Beberapa bulan sebelumnya sekitar 297 juta para peserta BPJS Kesehatan juga datanya bocor dan diperjualbelikan di situs raidforum.com. Pada Juli 2021 tercatat ada sekitar 2 juta data nasabah asuransi BRI Life yang diduga bocor dan diperjualbelikan di beberapa situs.

Mundur beberapa bulan sebelumnya, yakni di bulan April 2021 dimana ada sekitar 130 ribu data pengguna Facebook (FB) yang juga diduga bocor ke publik.

Kasus-kasus kebocoran data tersebut tentu akan terus terjadi dimana para pengelola data pribadi sembarangan dan tidak menghiraukan aspek keamanan data serta regulasi Undang-Undang yang tidak mendukung dan tidak berpihak kepada keamanan data pribadi.

Untuk itu kiranya UU PDP sangat urgent untuk disahkan. Mengingat para pengelola data pribadi baik pemerintah maupun swasta tidak serius untuk terjadinya kebocoran dan peretasan data pribadi.

Patung hukum untuk regulasi tersebut seharusnya selesai pada bulan Mei 2021 tapi kembali mengalami penundaan dan di bulan Juni 2021 pembahasan RUU PDP kembali dilakukan untuk kali keduanya.

Menjadi satu pertanyaan penting warga masyarakat dan para pengguna internet tentang keseriusan pemerintah dalam melindungi data pribadi warga yang kerap bisa menjadi korban kejahatan oleh pihak-pihak yang tidak bertanggungjawab.

Diantara sekian banyak faktor yang menjadikan pembahasan RUU PDP masih alot adalah perbedaan persepsi tentang posisi otoritas perlindungan data pribadi (OPDP). Badan yang nantinya berfungsi sebagai sebuah otorisasi yang dapat melakukan investigasi penegakan hingga pemberian sanksi terkait dengan perlindungan data pribadi tersebut masih belum menemukan kejelasan bentuk serta posisinya. Adalah DPR dan Pemerintah menawarkan skema yang berbeda terkait dengan pengaturan OPDP.

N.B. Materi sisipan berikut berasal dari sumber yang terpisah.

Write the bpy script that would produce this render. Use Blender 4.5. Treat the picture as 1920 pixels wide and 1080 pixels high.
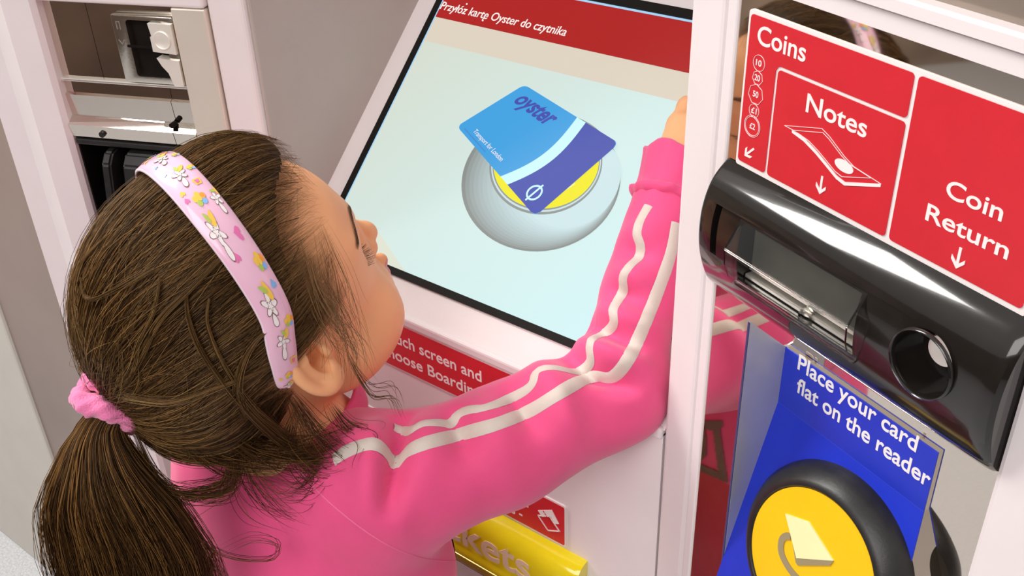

Disisi pemerintah dalam hal OPDP, kewenangan atas otoritas yang akan dibentuk tersebut berada di bawah Kementerian Komunikasi dan Informatika (Kominfo), karena selama ini Kominfo merupakan organ yang mengurus persoalan terkait dengan data pribadi masyarakat di ruang digital. Sementara berbeda dengan itu, DPR meminta agar lembaga tersebut harus bersifat independen agar lepas dari intervensi lembaga negara atau cabang kekuasaan lainnya.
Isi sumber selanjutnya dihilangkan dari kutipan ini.